今週、私は安倍晋三元総理とともに、台湾で開催された「アジア太平洋地域の安全と台湾海峡の平和」をテーマとする国際会議に招かれ、講演しました。
そして、馬英九総統や、来年の総統選挙で対抗馬となる野党民進党の祭英文主席、そして台湾経済界の方々と会談しました。
東日本大震災では、台湾から世界最大規模の200億円を超える義援金が届いており、その感謝の意を伝えました。

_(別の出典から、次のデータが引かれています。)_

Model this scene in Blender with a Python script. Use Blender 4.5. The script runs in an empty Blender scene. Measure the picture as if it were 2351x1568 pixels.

台湾訪問は昨年に続き2度目となりますが、今回は中国の軍事力の脅威を改めて認識する訪問となりました。
中国は近年、軍事費を毎年10%以上増やし、軍事力を急速に増強、近代化させています。
数年内に空母を持つ見通しです。
そして、その軍事力を背景とした海洋権益拡大の意思は強く、中国周辺海域で示威行為を繰り返しています。
ちょうど一年前には、尖閣諸島周辺領海における漁船衝突事件が起きました。
先週には、民主党代表選の最中の政治空白を狙って、中国軍機が東シナ海の日中中間線を初めて越えてきました。
大油田やガス田が発見されている南シナ海の南沙諸島においても争いが絶えません。

野心をあらわにする中国には、日米同盟を機軸としながら、周辺諸国、特に自由と民主主義という価値観を同じくする台湾、韓国などと連携して対応しなければなりません。
しかし、政権交代以降の2年間、民主党政権の外交は国益を損ない続けています。
沖縄の普天間基地移設問題で日米関係は最悪の状態で、戦略的、多角的な外交は全く望める状況ではありません。

私は国際会議での講演で、日本と台湾が良好な関係を築くこと、特に人や文化の交流の重要性を話しました。
現在でも人の往来は活発ですが、昨年にはそれぞれ都心に近い羽田-台北松山空港便が就航して日帰りも可能となり、さらに交流が進むことが期待されます。
新たな文化交流も動き始めています。
馬総統は私達との会談で、日本で初めての台湾故宮博物館の展覧会を開くと表明されました。
また、NHKのど自慢が10月に台北で開催されることが、台湾で大きな話題となっています。
総務大臣当時、台湾開催に道筋をつけた私にとっても非常に感慨深いものがあります。

台湾は日本に強い関心と大きな期待を寄せています。
経済的なつながりも強い日本と台湾が、隣人としてより親しく、多層的に関係を深めることが、両者の発展にのみならず東アジアの平和と安定にとっても重要です。
私も引き続き日本と台湾の友好に力を尽くしてまいります。